L’estate sta arrivando e con lei gli svariati effetti biochimici che puntualmente tendono a stravolgermi il modo di vivere le giornate.
Comincia così, al tavolino di un bar nel tardo pomeriggio; volevi scendere giusto un’ora ma ne sono passate tre: da quando le giornate si sono allungate così? Ti guardi intorno e ti accorgi che oltre ai soliti quattro gatti c’è della gente, compreso qualcuno che magari non vedevi dall’estate prima (chissà che fanno in inverno, vanno in letargo?).
Il piacere di girare in bici in queste tiepide giornate è qualcosa di indescrivibile, soprattutto nelle ore in cui la città è deserta, soprattutto lungo quelle strade che non prende mai nessuno.
Il sole concilia uno stato di rilassamento misto a benessere probabilmente pari solo a quello che si prova avvolti dalla placenta materna; il tempo sembra passare più lentamente, in fondo con questo caldo di essere frenetici non è proprio il caso. I distillati assoluti e i poderosi cocktails cedono il passo alla freschezza dei Mojito, dei Cuba libre e dei Daiqiri, migliori compagni di quelle serate che cominciano sempre più tardi e finiscono sempre più presto, presto sì, al mattino seguente!
Assieme a tutto questo non può non cambiare anche la musica, e le mie estati hanno sempre un suono tipico: quello del reggae.

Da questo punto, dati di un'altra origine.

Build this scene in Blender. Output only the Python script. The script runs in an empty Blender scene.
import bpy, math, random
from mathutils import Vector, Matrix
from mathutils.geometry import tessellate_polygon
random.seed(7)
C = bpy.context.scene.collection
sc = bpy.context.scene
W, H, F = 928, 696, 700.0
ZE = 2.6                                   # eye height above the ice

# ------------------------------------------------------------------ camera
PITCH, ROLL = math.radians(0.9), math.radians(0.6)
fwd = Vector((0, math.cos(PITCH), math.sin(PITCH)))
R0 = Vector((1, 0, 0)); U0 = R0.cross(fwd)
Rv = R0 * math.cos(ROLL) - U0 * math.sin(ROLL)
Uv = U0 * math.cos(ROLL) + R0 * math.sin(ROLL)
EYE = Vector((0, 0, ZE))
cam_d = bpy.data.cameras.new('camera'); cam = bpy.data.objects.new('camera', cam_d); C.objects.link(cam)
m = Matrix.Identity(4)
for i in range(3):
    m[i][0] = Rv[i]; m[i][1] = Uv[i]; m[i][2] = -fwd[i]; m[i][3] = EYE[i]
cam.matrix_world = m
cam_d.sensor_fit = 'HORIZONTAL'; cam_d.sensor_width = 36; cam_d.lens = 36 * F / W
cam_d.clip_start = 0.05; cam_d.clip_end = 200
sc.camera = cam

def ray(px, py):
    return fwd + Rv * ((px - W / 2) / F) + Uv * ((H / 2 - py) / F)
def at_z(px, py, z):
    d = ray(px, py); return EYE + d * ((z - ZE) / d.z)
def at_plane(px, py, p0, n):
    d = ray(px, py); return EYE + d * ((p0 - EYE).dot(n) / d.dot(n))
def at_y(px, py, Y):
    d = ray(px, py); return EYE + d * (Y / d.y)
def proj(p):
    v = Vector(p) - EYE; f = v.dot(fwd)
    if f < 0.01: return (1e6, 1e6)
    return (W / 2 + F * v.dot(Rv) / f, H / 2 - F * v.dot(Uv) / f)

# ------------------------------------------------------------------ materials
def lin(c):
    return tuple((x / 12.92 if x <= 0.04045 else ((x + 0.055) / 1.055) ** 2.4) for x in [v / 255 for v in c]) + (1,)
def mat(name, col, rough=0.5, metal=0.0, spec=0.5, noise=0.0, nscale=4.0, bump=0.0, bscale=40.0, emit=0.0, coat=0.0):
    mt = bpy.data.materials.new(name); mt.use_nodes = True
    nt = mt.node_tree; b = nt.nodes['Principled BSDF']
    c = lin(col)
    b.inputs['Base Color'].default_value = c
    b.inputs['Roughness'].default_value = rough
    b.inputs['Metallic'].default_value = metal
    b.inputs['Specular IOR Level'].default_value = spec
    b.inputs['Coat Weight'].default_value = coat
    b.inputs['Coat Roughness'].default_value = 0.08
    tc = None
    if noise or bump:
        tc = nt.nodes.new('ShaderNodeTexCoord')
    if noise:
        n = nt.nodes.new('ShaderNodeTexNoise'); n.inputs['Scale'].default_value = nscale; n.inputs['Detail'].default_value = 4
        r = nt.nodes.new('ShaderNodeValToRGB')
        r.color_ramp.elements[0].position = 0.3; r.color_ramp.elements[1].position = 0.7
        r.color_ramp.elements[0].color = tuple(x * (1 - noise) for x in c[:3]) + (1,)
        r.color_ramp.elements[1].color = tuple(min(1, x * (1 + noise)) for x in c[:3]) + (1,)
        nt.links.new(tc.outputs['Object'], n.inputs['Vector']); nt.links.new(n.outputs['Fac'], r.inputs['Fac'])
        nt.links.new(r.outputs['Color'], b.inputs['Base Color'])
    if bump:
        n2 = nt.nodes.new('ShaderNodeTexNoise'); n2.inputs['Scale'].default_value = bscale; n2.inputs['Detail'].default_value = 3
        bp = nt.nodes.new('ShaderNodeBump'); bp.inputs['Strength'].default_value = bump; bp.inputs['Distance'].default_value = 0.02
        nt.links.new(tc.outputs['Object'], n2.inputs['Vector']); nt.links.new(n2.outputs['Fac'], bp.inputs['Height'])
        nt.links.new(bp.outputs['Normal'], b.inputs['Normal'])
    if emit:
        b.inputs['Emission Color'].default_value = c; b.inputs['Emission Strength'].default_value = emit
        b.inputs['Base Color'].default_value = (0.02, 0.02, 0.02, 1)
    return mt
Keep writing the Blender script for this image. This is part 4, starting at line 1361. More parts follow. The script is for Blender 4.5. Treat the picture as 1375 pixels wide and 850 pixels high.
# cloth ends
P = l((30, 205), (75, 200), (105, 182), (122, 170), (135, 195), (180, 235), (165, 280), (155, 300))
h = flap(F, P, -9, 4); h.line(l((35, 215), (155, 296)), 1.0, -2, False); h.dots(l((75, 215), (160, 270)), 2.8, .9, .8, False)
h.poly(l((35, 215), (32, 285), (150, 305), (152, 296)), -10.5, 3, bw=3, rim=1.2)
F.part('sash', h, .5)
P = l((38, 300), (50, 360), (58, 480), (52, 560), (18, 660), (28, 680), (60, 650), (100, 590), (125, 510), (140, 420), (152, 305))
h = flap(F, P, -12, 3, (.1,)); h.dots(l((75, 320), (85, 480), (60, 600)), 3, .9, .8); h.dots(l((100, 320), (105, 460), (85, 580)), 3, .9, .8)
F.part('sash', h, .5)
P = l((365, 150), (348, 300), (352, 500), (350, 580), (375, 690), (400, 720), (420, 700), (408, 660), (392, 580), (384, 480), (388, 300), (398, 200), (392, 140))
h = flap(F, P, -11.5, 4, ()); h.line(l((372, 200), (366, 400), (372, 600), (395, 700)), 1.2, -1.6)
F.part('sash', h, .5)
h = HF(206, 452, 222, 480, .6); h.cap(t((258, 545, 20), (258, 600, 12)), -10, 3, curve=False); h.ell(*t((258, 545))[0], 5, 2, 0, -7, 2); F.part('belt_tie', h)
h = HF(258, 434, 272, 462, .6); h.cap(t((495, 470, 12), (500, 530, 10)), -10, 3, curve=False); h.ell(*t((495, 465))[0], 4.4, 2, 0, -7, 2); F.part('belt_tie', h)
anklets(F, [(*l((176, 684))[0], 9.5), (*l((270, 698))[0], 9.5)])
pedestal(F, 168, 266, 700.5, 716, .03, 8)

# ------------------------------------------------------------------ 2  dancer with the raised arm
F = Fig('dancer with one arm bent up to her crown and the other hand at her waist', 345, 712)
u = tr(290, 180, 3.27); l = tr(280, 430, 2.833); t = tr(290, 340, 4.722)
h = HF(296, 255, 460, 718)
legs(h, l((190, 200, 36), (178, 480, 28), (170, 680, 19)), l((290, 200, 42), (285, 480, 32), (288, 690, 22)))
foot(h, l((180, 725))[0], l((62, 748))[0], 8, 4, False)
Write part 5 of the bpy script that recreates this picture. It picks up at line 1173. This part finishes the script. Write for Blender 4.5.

Niente si sintonizza meglio alla vibrazione delle corde della mia anima, in questi periodi. Quando l’ascolto è come se la musica non fosse nelle mie orecchie né nella mia testa, ma nell’aria. Il ritmo in levare, le chitarre stoppate, i caldi timbri vocali e i giri di basso – sempre protagonisti assoluti di questo genere – la miscelazione di tutti questi elementi ha il gusto della leggerezza, di un sentimento davvero di pace e amore. La musica reggae accorcia le distanze tra gli esseri umani, e no, non sono solo le canne. È evidente come basti sentire solo un motivetto di sfuggita alla radio per sentirsi già più di buon umore, e nelle feste sulle spiagge, nelle notti ornate di stelle, percepirsi come tanti corpi e un solo grande cuore che pulsa.
Ma poi, voglio dire, li state sentendo questi qua? Tre poveracci (nel senso che erano davvero molto poveri) che si sono conosciuti in un centro di riabilitazione perché tutti affetti da poliomielite. Chissà cosa pensavano di cosa sarebbe stato di loro, di cosa avesse in serbo per loro la vita dopo una partenza così svantaggiata. Direi che ne è venuta fuori della gran musica, nonché una grande carriera. Ora probabilmente – molto probabilmente – staranno su qualche spiaggia jamaicana a godersi il giorno e a creare nuove canzoni. Grazie alla musica, grazie al reggae.
Jah bless you
C’è solo una cosa che mi chiedo dopo tutte queste considerazioni: ora io come diavolo farò a studiare?